* _Work to do_
Return verbatim everything from the first line through the line that contains "F, PITCH, ROLL, HC", and stop there.

* _Exercise input_
-=-=-

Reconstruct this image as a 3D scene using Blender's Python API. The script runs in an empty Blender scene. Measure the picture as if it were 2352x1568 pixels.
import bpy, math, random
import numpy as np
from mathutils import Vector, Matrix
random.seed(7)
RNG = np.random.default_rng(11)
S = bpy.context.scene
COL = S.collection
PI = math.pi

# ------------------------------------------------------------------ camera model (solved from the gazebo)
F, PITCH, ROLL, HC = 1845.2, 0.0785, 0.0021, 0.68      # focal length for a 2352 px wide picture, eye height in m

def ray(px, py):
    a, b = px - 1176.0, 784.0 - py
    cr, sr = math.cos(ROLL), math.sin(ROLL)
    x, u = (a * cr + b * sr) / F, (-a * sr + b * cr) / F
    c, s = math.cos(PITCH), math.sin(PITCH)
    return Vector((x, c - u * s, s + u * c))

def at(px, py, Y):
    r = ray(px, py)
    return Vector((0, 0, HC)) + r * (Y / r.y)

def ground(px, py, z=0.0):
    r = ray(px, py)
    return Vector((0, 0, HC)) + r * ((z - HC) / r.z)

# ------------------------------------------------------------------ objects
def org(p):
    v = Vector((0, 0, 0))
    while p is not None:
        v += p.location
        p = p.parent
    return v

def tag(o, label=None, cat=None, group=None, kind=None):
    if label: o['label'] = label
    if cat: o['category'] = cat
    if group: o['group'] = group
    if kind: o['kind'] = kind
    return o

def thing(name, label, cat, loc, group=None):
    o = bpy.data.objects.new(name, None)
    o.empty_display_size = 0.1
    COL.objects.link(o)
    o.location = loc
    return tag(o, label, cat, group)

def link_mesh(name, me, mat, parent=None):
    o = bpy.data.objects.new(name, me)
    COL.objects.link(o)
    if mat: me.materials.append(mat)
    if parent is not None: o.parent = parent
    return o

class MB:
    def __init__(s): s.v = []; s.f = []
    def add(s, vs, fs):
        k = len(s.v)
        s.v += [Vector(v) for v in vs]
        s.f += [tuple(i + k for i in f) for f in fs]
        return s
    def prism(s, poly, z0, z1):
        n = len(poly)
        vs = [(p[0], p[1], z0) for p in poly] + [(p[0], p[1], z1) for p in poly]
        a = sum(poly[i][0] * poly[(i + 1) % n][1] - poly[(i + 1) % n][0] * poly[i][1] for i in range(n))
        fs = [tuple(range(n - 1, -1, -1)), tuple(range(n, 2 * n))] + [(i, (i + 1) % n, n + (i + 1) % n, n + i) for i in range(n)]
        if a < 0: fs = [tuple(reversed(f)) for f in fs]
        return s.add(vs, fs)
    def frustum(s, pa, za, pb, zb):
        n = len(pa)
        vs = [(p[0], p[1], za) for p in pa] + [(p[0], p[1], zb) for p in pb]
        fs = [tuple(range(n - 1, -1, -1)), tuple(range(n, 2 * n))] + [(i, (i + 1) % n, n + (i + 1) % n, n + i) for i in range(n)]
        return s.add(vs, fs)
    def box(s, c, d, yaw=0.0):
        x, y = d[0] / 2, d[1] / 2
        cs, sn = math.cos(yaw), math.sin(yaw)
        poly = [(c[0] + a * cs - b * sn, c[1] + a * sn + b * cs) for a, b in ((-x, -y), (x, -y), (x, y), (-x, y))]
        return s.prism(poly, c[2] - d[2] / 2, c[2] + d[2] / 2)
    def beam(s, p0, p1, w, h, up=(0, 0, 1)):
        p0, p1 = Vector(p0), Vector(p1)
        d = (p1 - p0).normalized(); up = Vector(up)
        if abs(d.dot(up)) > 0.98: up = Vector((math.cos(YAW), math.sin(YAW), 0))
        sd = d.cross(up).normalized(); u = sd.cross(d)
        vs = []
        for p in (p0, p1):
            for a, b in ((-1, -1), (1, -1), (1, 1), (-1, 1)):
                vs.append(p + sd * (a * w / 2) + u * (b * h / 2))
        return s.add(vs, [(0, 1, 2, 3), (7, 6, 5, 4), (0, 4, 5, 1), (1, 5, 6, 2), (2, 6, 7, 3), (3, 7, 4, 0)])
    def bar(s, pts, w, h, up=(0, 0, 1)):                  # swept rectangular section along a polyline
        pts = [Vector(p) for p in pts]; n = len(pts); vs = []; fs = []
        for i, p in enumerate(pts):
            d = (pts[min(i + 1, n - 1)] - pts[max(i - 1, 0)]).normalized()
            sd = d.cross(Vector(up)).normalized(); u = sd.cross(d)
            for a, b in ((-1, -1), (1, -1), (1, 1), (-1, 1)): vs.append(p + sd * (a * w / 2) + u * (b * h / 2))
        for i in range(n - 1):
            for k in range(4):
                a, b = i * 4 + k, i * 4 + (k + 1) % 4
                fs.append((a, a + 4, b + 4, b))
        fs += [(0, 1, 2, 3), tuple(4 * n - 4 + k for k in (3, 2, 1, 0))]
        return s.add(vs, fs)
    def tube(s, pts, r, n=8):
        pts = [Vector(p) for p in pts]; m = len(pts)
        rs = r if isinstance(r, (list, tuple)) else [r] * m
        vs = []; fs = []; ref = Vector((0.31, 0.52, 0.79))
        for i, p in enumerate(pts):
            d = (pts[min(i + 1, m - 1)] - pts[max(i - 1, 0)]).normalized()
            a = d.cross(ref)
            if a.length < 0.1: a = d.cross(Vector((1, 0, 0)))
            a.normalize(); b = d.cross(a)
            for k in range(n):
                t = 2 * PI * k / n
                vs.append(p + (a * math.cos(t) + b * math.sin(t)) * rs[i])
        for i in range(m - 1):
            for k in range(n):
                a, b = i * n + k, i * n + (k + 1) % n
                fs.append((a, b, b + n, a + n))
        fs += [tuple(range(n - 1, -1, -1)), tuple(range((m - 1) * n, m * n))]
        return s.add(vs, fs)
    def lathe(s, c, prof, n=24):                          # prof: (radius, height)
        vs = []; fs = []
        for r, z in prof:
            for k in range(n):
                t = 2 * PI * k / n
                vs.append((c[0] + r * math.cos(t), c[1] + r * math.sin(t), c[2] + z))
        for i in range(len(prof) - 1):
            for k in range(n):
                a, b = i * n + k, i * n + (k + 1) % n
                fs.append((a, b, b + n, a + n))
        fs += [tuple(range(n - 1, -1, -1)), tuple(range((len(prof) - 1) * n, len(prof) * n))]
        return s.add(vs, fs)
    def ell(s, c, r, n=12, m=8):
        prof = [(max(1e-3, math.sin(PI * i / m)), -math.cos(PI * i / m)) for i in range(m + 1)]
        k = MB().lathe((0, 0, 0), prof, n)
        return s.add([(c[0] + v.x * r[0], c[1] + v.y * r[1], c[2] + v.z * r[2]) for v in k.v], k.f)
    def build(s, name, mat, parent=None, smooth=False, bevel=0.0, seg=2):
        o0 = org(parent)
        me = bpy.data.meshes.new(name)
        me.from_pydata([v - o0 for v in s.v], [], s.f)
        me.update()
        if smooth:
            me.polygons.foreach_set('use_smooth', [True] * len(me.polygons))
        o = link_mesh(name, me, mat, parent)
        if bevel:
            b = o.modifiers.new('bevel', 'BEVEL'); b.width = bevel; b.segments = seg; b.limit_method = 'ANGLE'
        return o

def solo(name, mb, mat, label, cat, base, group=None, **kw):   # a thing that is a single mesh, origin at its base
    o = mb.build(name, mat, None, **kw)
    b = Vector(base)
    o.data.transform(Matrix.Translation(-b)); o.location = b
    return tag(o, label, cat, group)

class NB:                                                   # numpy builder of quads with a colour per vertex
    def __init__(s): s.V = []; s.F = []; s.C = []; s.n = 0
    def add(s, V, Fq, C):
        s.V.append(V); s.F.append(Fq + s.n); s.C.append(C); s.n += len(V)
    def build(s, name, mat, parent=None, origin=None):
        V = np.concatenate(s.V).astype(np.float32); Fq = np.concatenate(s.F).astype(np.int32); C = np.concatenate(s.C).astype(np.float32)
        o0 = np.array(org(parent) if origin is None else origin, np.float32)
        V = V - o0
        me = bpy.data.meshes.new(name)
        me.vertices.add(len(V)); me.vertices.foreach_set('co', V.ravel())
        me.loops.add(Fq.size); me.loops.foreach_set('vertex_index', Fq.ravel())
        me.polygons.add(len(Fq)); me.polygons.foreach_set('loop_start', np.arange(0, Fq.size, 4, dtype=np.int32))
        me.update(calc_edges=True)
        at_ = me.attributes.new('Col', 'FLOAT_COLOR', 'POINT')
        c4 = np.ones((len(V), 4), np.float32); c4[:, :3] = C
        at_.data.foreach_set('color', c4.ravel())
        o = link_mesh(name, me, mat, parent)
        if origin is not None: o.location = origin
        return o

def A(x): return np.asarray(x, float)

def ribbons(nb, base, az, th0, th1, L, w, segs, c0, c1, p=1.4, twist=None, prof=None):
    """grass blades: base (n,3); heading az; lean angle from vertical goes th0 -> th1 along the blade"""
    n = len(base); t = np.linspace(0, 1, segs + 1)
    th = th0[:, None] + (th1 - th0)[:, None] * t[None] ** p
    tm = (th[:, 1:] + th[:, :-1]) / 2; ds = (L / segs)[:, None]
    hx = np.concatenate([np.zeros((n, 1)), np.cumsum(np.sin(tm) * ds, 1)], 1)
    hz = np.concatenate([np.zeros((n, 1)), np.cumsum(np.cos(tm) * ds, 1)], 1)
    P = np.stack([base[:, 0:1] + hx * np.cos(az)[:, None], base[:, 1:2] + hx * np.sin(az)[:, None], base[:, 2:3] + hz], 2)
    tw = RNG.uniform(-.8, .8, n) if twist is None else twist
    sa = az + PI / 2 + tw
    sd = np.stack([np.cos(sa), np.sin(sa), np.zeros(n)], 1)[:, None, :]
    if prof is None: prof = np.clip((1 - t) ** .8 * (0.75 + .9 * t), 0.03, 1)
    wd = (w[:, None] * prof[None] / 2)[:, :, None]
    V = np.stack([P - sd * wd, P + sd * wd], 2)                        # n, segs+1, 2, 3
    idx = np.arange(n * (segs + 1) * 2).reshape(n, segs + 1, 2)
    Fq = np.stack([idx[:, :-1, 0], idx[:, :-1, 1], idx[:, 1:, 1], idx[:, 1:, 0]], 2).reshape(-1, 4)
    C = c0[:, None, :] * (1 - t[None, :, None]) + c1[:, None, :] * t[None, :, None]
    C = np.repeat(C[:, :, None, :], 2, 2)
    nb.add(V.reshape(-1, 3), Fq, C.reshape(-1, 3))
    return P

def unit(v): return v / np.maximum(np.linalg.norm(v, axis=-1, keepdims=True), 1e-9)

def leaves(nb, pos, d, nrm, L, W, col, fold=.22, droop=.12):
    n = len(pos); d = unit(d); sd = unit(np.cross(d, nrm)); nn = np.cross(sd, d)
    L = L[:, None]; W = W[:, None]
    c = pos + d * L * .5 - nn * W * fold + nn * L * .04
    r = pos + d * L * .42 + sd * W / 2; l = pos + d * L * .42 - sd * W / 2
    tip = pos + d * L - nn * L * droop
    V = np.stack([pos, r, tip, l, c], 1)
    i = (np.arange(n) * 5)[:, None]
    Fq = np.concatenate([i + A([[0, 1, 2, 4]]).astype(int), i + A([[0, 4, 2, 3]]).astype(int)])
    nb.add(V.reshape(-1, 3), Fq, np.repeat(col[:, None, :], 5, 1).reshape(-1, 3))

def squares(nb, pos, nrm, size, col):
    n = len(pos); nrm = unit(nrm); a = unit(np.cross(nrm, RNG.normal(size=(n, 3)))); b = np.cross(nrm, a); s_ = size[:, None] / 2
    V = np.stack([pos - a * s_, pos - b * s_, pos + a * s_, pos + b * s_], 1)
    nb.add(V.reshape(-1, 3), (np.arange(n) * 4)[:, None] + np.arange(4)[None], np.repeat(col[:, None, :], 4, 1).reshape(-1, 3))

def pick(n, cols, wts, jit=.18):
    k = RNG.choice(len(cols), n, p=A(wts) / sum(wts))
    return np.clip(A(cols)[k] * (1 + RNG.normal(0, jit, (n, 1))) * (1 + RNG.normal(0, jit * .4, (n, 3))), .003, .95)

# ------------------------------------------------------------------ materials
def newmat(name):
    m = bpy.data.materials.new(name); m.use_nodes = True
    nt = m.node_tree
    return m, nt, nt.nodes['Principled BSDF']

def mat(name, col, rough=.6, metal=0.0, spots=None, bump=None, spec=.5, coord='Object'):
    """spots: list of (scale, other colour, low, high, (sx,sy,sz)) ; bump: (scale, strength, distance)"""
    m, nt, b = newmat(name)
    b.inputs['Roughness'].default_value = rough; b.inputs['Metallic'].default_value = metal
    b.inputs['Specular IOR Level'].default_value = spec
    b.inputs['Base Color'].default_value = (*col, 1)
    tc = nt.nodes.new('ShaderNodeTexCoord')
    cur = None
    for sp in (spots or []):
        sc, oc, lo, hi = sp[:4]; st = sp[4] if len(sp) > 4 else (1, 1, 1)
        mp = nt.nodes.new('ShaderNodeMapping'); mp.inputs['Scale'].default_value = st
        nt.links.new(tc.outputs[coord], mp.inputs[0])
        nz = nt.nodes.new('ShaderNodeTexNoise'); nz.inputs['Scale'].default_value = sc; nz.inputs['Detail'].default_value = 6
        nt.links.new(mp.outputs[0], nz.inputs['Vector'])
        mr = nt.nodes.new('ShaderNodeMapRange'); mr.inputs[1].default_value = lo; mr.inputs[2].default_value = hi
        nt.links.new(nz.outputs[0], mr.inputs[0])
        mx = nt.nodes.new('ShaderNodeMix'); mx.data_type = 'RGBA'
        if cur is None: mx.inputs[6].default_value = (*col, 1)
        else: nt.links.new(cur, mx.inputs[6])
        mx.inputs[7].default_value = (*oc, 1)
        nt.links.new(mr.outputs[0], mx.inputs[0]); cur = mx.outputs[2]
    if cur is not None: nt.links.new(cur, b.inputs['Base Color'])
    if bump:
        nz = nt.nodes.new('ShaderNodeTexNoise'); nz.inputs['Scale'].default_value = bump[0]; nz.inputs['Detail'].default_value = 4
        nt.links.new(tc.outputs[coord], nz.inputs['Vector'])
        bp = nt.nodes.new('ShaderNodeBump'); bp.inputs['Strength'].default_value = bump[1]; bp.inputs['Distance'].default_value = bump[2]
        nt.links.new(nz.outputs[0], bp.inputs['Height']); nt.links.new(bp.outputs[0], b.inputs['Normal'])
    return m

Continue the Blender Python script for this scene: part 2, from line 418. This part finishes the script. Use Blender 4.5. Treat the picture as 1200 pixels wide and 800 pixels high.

-=-=-

* _Finished task_
Reconstruct this image as a 3D scene using Blender's Python API. The script runs in an empty Blender scene. Measure the picture as if it were 2352x1568 pixels.
import bpy, math, random
import numpy as np
from mathutils import Vector, Matrix
random.seed(7)
RNG = np.random.default_rng(11)
S = bpy.context.scene
COL = S.collection
PI = math.pi

# ------------------------------------------------------------------ camera model (solved from the gazebo)
F, PITCH, ROLL, HC = 1845.2, 0.0785, 0.0021, 0.68      # focal length for a 2352 px wide picture, eye height in m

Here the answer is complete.